• WORK TO BE COMPLETED:
Go through the data below and copy it exactly, skipping every picture.

** start of AVAILABLE DATA **

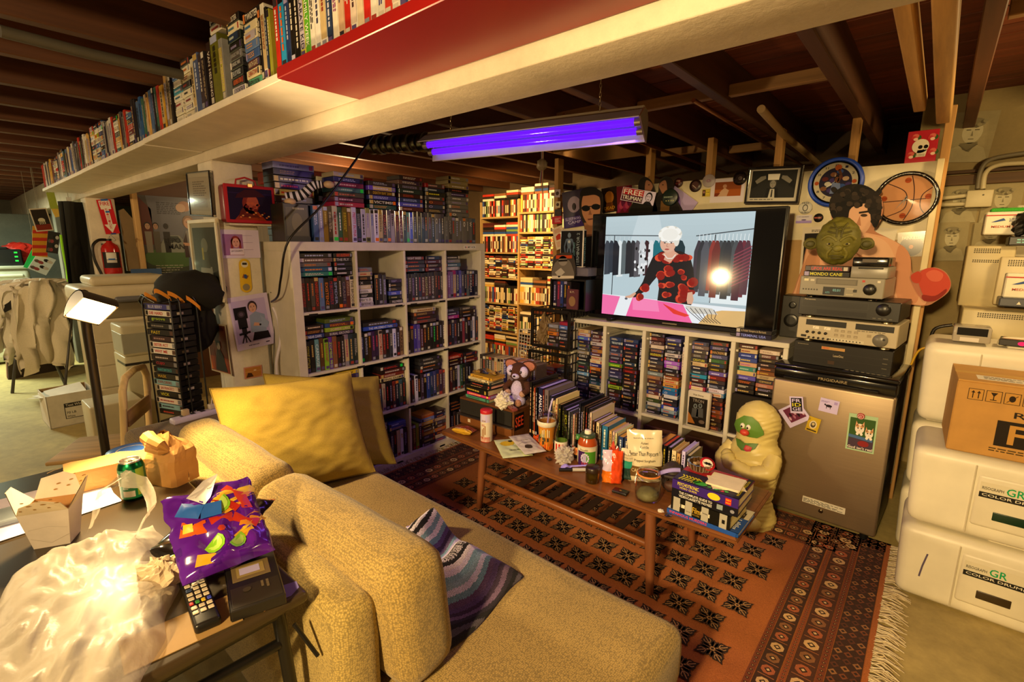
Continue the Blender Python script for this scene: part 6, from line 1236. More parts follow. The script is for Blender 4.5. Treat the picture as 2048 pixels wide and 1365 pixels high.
mb=MB();mb.rbox(.088,.098,.115,.14,LH-.012,LH+.008,'c8a868',.002,1);mb.build('latch','metal',lb)
mb=MB();mb.rbox(-.001,.07,.02,LW,-.012,-.001,'d8d0bc',.002,1);mb.build('bracket_ledge','paint',lb)
def d_mug(F,W,H):
 F.rect(0,0,W,H,'d4c8ee',0.5);F.rect(W*.04,H*.1,W*.52,H*.74,'9a6aa8',1)
 for k in range(3):F.line([(W*.3,H*(.3+.25*k)),(W*.82,H*(.3+.25*k))],.0015,'8a78b8',2)
 F.poly([(W*.18,H*.1),(W*.56,H*.1),(W*.5,H*.34),(W*.24,H*.34)],'a87898',2);head(F,W*.37,H*.56,H*.2,'d09a98','8a3038',3,hairstyle='long');F.rect(W*.2,H*.12,W*.36,H*.22,'ddd0f0',6);F.text('LA COUNTY',W*.23,H*.22,W*.3,H*.07,'3a2a58',7)
flat('booking_photo','glossy print of long haired woman holding a name board, on white post','photo',(439,459),(516,461),(447,517),.002,'d4c8ee',d_mug,X=CX+.002)
op=flat('bottle_opener','yellow flat bar bottle opener hung on the white post','bottle opener',(476,518),(499,518),(480,586),.0025,'d8b01c',None,'satin',X=CX+.002)
me=op.data;W_o=max(v.co.x for v in me.vertices);H_o=max(v.co.y for v in me.vertices)
op.data=(lambda mb:(mb.prism([(W_o/2+W_o*.48*math.cos(R(t)),H_o-W_o*.5+W_o*.5*math.sin(R(t)))for t in range(0,181,18)]+[(W_o/2+W_o*.5*math.cos(R(t)),W_o*.5+W_o*.5*math.sin(R(t)))for t in range(180,361,18)],(0,0,0),(1,0,0),(0,1,0),.003,'d8b01c'),mb.build('tmp','satin'))[1])(MB()).data
bpy.data.objects.remove(bpy.data.objects['tmp'])
mb=MB();F=Fr(mb,(0,0,.003),(1,0,0),(0,1,0));F.ell(W_o/2,H_o-W_o*.5,W_o*.3,W_o*.3,'d8d4c8',1);F.rect(W_o*.3,H_o-W_o*.55,W_o*.4,W_o*.2,'2a2620',2);F.ell(W_o/2,W_o*.5,W_o*.32,W_o*.32,'8a8068',1);F.poly([(W_o*.2,H_o*.45),(W_o*.6,H_o*.4),(W_o*.8,H_o*.5),(W_o*.5,H_o*.52),(W_o*.35,H_o*.56)],'8a4a1c',2);F.ell(W_o*.5,H_o*.48,W_o*.14,W_o*.2,'2a4a8a',3);mb.build('print','satin',op)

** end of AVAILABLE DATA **

• EXERCISE OUTPUT:
Continue the Blender Python script for this scene: part 6, from line 1236. More parts follow. The script is for Blender 4.5. Treat the picture as 2048 pixels wide and 1365 pixels high.
mb=MB();mb.rbox(.088,.098,.115,.14,LH-.012,LH+.008,'c8a868',.002,1);mb.build('latch','metal',lb)
mb=MB();mb.rbox(-.001,.07,.02,LW,-.012,-.001,'d8d0bc',.002,1);mb.build('bracket_ledge','paint',lb)
def d_mug(F,W,H):
 F.rect(0,0,W,H,'d4c8ee',0.5);F.rect(W*.04,H*.1,W*.52,H*.74,'9a6aa8',1)
 for k in range(3):F.line([(W*.3,H*(.3+.25*k)),(W*.82,H*(.3+.25*k))],.0015,'8a78b8',2)
 F.poly([(W*.18,H*.1),(W*.56,H*.1),(W*.5,H*.34),(W*.24,H*.34)],'a87898',2);head(F,W*.37,H*.56,H*.2,'d09a98','8a3038',3,hairstyle='long');F.rect(W*.2,H*.12,W*.36,H*.22,'ddd0f0',6);F.text('LA COUNTY',W*.23,H*.22,W*.3,H*.07,'3a2a58',7)
flat('booking_photo','glossy print of long haired woman holding a name board, on white post','photo',(439,459),(516,461),(447,517),.002,'d4c8ee',d_mug,X=CX+.002)
op=flat('bottle_opener','yellow flat bar bottle opener hung on the white post','bottle opener',(476,518),(499,518),(480,586),.0025,'d8b01c',None,'satin',X=CX+.002)
me=op.data;W_o=max(v.co.x for v in me.vertices);H_o=max(v.co.y for v in me.vertices)
op.data=(lambda mb:(mb.prism([(W_o/2+W_o*.48*math.cos(R(t)),H_o-W_o*.5+W_o*.5*math.sin(R(t)))for t in range(0,181,18)]+[(W_o/2+W_o*.5*math.cos(R(t)),W_o*.5+W_o*.5*math.sin(R(t)))for t in range(180,361,18)],(0,0,0),(1,0,0),(0,1,0),.003,'d8b01c'),mb.build('tmp','satin'))[1])(MB()).data
bpy.data.objects.remove(bpy.data.objects['tmp'])
mb=MB();F=Fr(mb,(0,0,.003),(1,0,0),(0,1,0));F.ell(W_o/2,H_o-W_o*.5,W_o*.3,W_o*.3,'d8d4c8',1);F.rect(W_o*.3,H_o-W_o*.55,W_o*.4,W_o*.2,'2a2620',2);F.ell(W_o/2,W_o*.5,W_o*.32,W_o*.32,'8a8068',1);F.poly([(W_o*.2,H_o*.45),(W_o*.6,H_o*.4),(W_o*.8,H_o*.5),(W_o*.5,H_o*.52),(W_o*.35,H_o*.56)],'8a4a1c',2);F.ell(W_o*.5,H_o*.48,W_o*.14,W_o*.2,'2a4a8a',3);mb.build('print','satin',op)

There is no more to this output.